Check Out This Stunning Video Of A Supercell Forming

By Brent McKnight | Updated

This article is more than 2 years old

On a rational level, we’re all well aware of the awesome power that nature holds. Over the course of day-to-day life, however, when nothing major happens, it’s easy to forget that fact until the world around us decides to remind us. Earthquakes, tornadoes, hurricanes, tsunamis, and the like occasionally rear up to smack us in the face in order to reaffirm our place on the geological pecking order. This incredible video of a supercell coming together is both gorgeous and harrowing at the same time, and it looks like something out of a science fiction movie.

This particular event was captured yesterday, May 18, in northeast Wyoming by a group of stormchasers out of Norman, Oklahoma called Basehunters. The time-lapse footage is nothing short of breathtaking. These images look like something out of a large-scale disaster film, only they’re totally and completely real, which is chilling and makes me glad that I don’t live in an area of the country where this is just a part of life.

The crew that captured this video also tweeted out this picture, which is, again, rather phenomenal, and hardly looks real:

If you don’t know what a supercell is, you’re not alone, neither did I before reading this article. It’s apparently a very specific kind of single-celled thunderstorm and they are responsible for most of the destructive tornados that pop up and are recorded, including those that tore through Alabama back in 2011. They routinely arrive with hailstones the size of golf balls, or even larger, which is terrifying and makes me want to wear a helmet.

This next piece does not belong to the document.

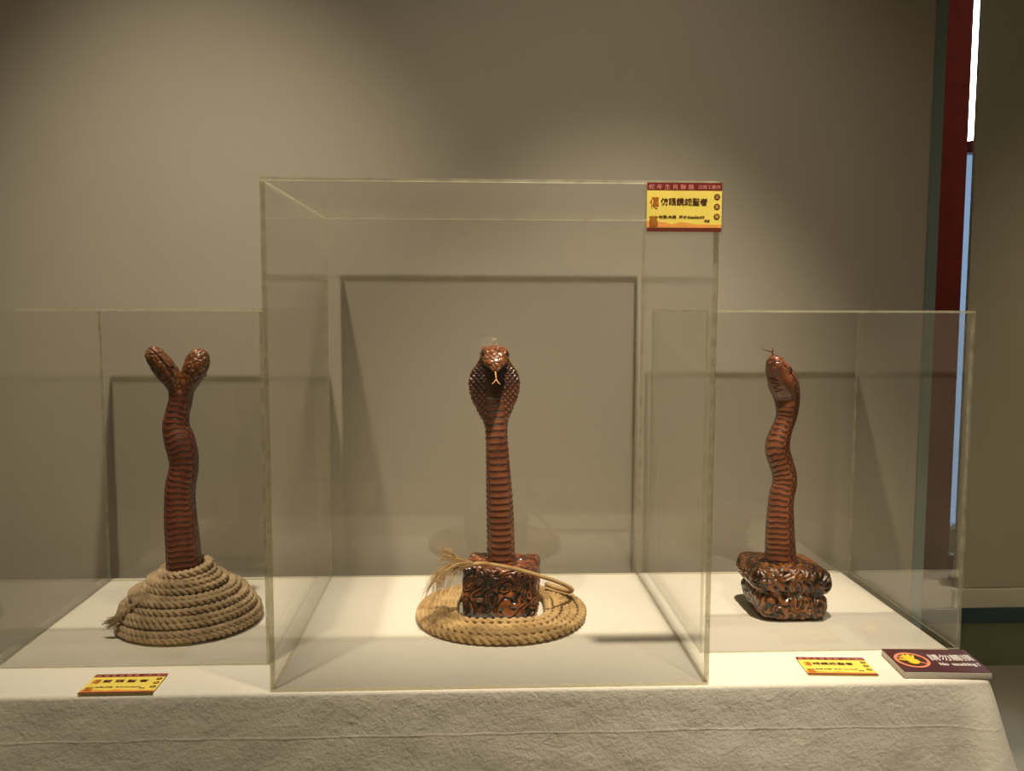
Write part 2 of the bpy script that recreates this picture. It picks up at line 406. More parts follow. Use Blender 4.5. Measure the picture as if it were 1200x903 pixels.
case(.3060, .6620-.0, 1.1504, 1.5065, .4565, .0040, 'low clear acrylic case at the right, over the snake with raised forked tongue')

# ------------------------------------------------------------------ snakes
def sweep(P, rx, rf, rb, bdir, disp, nu, nv=72, close_end=True, start=0., end=1.):
    """P control points -> smooth tube; rx side radius, rf belly radius, rb back radius (arrays at the control points);
    disp(u, th, pos) -> (displacement, stain)"""
    n = len(P)
    tt = np.linspace(0, n-1, nu)
    path = catmull(P, nu)
    ip = lambda a: np.interp(tt, np.arange(n), a) if False else catmull(np.array(a)[:, None], nu)[:, 0]
    RX, RF, RB = ip(rx), ip(rf), ip(rb)
    L = np.concatenate([[0], np.cumsum(np.linalg.norm(np.diff(path, axis=0), axis=1))])
    T = nrm(np.gradient(path, axis=0)); B0 = np.array(bdir, float)
    # parallel-ish frame: keep belly direction, tipping with the tangent
    Fd = []; prev = B0
    for t in T:
        v = prev-t*np.dot(prev, t); v /= np.linalg.norm(v); Fd.append(v); prev = v
    Fd = np.array(Fd); Sd = np.cross(Fd, -T)   # side: to the right as seen from the belly
    Sd = nrm(np.cross(T, Fd))
    th = np.linspace(-PI, PI, nv, endpoint=False)
    c, s = np.cos(th), np.sin(th)
    V = np.zeros((nu, nv, 3)); St = np.zeros((nu, nv))
    RR = np.where(c[None] > 0, RF[:, None], RB[:, None])
    base = path[:, None]+Sd[:, None]*(RX[:, None]*s[None])[..., None]+Fd[:, None]*(RR*c[None])[..., None]
    nd = nrm(Sd[:, None]*(s[None]/np.maximum(RX[:, None], 1e-4))[..., None]+Fd[:, None]*(c[None]/np.maximum(RR, 1e-4))[..., None])
    D, St = disp(L[:, None]+0*th[None], th[None]+0*L[:, None], RX[:, None]+0*th[None], base)
    V = base+nd*D[..., None]
    verts = V.reshape(-1, 3); Fc = [q[::-1] for q in tube_faces(nu, nv)]
    Fc.append(tuple(range(nv))); Fc.append(tuple((nu-1)*nv+j for j in range(nv))[::-1])
    return dict(V=verts, F=Fc, S=St.ravel(), path=path, T=T, Fd=Fd, Sd=Sd, RX=RX, RF=RF, RB=RB, L=L)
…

According to the National Weather Service:

Supercells are highly organized storms characterized updrafts that can attain speeds over 100 miles per hour, able to produce extremely large hail and strong and/or violent tornadoes, downdrafts that can produce damaging outflow winds in excess of 100 mph – all of which pose a high threat to life and property.

It doesn’t sound like this supercell turned into anything bigger, but when you look at the power contained in this storm, it’s easy to imagine how they could become with the destructive force of a tornado.